═════ Excerpted records ═════

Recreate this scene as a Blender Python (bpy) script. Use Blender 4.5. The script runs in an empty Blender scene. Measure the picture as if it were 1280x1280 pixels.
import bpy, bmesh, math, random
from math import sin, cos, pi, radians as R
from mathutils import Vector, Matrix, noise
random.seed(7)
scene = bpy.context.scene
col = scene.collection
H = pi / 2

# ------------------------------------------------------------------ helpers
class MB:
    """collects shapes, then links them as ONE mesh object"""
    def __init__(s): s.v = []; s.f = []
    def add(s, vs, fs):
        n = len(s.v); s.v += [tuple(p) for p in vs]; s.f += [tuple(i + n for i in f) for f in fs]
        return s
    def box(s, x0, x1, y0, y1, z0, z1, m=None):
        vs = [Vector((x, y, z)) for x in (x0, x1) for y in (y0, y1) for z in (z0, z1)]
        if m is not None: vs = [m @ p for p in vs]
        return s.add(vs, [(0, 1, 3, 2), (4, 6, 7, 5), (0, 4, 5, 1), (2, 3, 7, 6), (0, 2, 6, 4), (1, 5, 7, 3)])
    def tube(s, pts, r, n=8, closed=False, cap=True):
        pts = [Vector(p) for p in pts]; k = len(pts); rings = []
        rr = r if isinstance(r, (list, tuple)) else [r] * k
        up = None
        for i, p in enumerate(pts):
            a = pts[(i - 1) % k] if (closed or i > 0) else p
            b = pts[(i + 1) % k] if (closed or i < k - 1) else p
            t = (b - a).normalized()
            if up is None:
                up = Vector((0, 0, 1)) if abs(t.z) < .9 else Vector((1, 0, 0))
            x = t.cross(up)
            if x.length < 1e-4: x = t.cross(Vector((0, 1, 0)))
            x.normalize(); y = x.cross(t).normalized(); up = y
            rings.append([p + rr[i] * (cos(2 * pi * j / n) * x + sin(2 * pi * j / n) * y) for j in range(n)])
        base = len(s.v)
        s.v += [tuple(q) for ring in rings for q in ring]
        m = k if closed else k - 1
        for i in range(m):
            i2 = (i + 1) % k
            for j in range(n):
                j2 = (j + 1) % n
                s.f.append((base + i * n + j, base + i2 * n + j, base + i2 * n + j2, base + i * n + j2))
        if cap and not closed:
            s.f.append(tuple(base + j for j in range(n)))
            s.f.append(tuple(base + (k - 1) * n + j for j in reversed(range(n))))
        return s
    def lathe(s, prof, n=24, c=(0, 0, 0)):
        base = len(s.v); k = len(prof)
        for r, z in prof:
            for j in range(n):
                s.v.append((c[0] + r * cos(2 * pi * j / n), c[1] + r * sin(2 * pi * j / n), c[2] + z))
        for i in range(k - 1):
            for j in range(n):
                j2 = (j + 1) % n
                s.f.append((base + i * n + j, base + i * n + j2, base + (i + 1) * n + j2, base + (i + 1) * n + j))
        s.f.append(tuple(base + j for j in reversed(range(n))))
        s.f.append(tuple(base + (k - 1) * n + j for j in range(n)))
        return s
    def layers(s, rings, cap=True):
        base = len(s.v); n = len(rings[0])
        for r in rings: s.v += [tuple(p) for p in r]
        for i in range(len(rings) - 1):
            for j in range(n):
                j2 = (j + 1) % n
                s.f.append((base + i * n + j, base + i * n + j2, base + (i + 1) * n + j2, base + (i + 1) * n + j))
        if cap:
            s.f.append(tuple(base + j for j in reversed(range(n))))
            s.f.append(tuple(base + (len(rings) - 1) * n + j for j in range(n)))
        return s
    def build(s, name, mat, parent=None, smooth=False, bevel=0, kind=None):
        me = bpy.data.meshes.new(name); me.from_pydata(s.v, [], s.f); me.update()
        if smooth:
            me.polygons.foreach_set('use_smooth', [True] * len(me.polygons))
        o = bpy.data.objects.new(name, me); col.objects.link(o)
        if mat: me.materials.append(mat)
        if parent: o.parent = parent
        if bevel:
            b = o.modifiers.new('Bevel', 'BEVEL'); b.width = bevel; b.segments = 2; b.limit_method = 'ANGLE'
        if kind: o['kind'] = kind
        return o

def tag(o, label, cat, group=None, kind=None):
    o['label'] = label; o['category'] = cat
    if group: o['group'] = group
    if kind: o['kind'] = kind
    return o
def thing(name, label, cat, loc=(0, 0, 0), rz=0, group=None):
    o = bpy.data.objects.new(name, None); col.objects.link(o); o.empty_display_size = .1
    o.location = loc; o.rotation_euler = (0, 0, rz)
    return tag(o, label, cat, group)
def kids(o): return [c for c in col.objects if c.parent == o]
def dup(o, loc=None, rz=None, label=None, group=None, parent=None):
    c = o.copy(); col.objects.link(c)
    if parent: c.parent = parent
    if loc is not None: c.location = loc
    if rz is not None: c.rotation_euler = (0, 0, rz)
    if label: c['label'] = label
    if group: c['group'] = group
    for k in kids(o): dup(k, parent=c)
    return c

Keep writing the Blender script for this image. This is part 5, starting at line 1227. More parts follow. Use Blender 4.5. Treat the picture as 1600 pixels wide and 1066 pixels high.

═════

● **Work to be completed**
Using the listing above, reproduce each line without omission.

● **Result**
Recreate this scene as a Blender Python (bpy) script. Use Blender 4.5. The script runs in an empty Blender scene. Measure the picture as if it were 1280x1280 pixels.
import bpy, bmesh, math, random
from math import sin, cos, pi, radians as R
from mathutils import Vector, Matrix, noise
random.seed(7)
scene = bpy.context.scene
col = scene.collection
H = pi / 2

# ------------------------------------------------------------------ helpers
class MB:
    """collects shapes, then links them as ONE mesh object"""
    def __init__(s): s.v = []; s.f = []
    def add(s, vs, fs):
        n = len(s.v); s.v += [tuple(p) for p in vs]; s.f += [tuple(i + n for i in f) for f in fs]
        return s
    def box(s, x0, x1, y0, y1, z0, z1, m=None):
        vs = [Vector((x, y, z)) for x in (x0, x1) for y in (y0, y1) for z in (z0, z1)]
        if m is not None: vs = [m @ p for p in vs]
        return s.add(vs, [(0, 1, 3, 2), (4, 6, 7, 5), (0, 4, 5, 1), (2, 3, 7, 6), (0, 2, 6, 4), (1, 5, 7, 3)])
    def tube(s, pts, r, n=8, closed=False, cap=True):
        pts = [Vector(p) for p in pts]; k = len(pts); rings = []
        rr = r if isinstance(r, (list, tuple)) else [r] * k
        up = None
        for i, p in enumerate(pts):
            a = pts[(i - 1) % k] if (closed or i > 0) else p
            b = pts[(i + 1) % k] if (closed or i < k - 1) else p
            t = (b - a).normalized()
            if up is None:
                up = Vector((0, 0, 1)) if abs(t.z) < .9 else Vector((1, 0, 0))
            x = t.cross(up)
            if x.length < 1e-4: x = t.cross(Vector((0, 1, 0)))
            x.normalize(); y = x.cross(t).normalized(); up = y
            rings.append([p + rr[i] * (cos(2 * pi * j / n) * x + sin(2 * pi * j / n) * y) for j in range(n)])
        base = len(s.v)
        s.v += [tuple(q) for ring in rings for q in ring]
        m = k if closed else k - 1
        for i in range(m):
            i2 = (i + 1) % k
            for j in range(n):
                j2 = (j + 1) % n
                s.f.append((base + i * n + j, base + i2 * n + j, base + i2 * n + j2, base + i * n + j2))
        if cap and not closed:
            s.f.append(tuple(base + j for j in range(n)))
            s.f.append(tuple(base + (k - 1) * n + j for j in reversed(range(n))))
        return s
    def lathe(s, prof, n=24, c=(0, 0, 0)):
        base = len(s.v); k = len(prof)
        for r, z in prof:
            for j in range(n):
                s.v.append((c[0] + r * cos(2 * pi * j / n), c[1] + r * sin(2 * pi * j / n), c[2] + z))
        for i in range(k - 1):
            for j in range(n):
                j2 = (j + 1) % n
                s.f.append((base + i * n + j, base + i * n + j2, base + (i + 1) * n + j2, base + (i + 1) * n + j))
        s.f.append(tuple(base + j for j in reversed(range(n))))
        s.f.append(tuple(base + (k - 1) * n + j for j in range(n)))
        return s
    def layers(s, rings, cap=True):
        base = len(s.v); n = len(rings[0])
        for r in rings: s.v += [tuple(p) for p in r]
        for i in range(len(rings) - 1):
            for j in range(n):
                j2 = (j + 1) % n
                s.f.append((base + i * n + j, base + i * n + j2, base + (i + 1) * n + j2, base + (i + 1) * n + j))
        if cap:
            s.f.append(tuple(base + j for j in reversed(range(n))))
            s.f.append(tuple(base + (len(rings) - 1) * n + j for j in range(n)))
        return s
    def build(s, name, mat, parent=None, smooth=False, bevel=0, kind=None):
        me = bpy.data.meshes.new(name); me.from_pydata(s.v, [], s.f); me.update()
        if smooth:
            me.polygons.foreach_set('use_smooth', [True] * len(me.polygons))
        o = bpy.data.objects.new(name, me); col.objects.link(o)
        if mat: me.materials.append(mat)
        if parent: o.parent = parent
        if bevel:
            b = o.modifiers.new('Bevel', 'BEVEL'); b.width = bevel; b.segments = 2; b.limit_method = 'ANGLE'
        if kind: o['kind'] = kind
        return o

def tag(o, label, cat, group=None, kind=None):
    o['label'] = label; o['category'] = cat
    if group: o['group'] = group
    if kind: o['kind'] = kind
    return o
def thing(name, label, cat, loc=(0, 0, 0), rz=0, group=None):
    o = bpy.data.objects.new(name, None); col.objects.link(o); o.empty_display_size = .1
    o.location = loc; o.rotation_euler = (0, 0, rz)
    return tag(o, label, cat, group)
def kids(o): return [c for c in col.objects if c.parent == o]
def dup(o, loc=None, rz=None, label=None, group=None, parent=None):
    c = o.copy(); col.objects.link(c)
    if parent: c.parent = parent
    if loc is not None: c.location = loc
    if rz is not None: c.rotation_euler = (0, 0, rz)
    if label: c['label'] = label
    if group: c['group'] = group
    for k in kids(o): dup(k, parent=c)
    return c

Keep writing the Blender script for this image. This is part 5, starting at line 1227. More parts follow. Use Blender 4.5. Treat the picture as 1600 pixels wide and 1066 pixels high.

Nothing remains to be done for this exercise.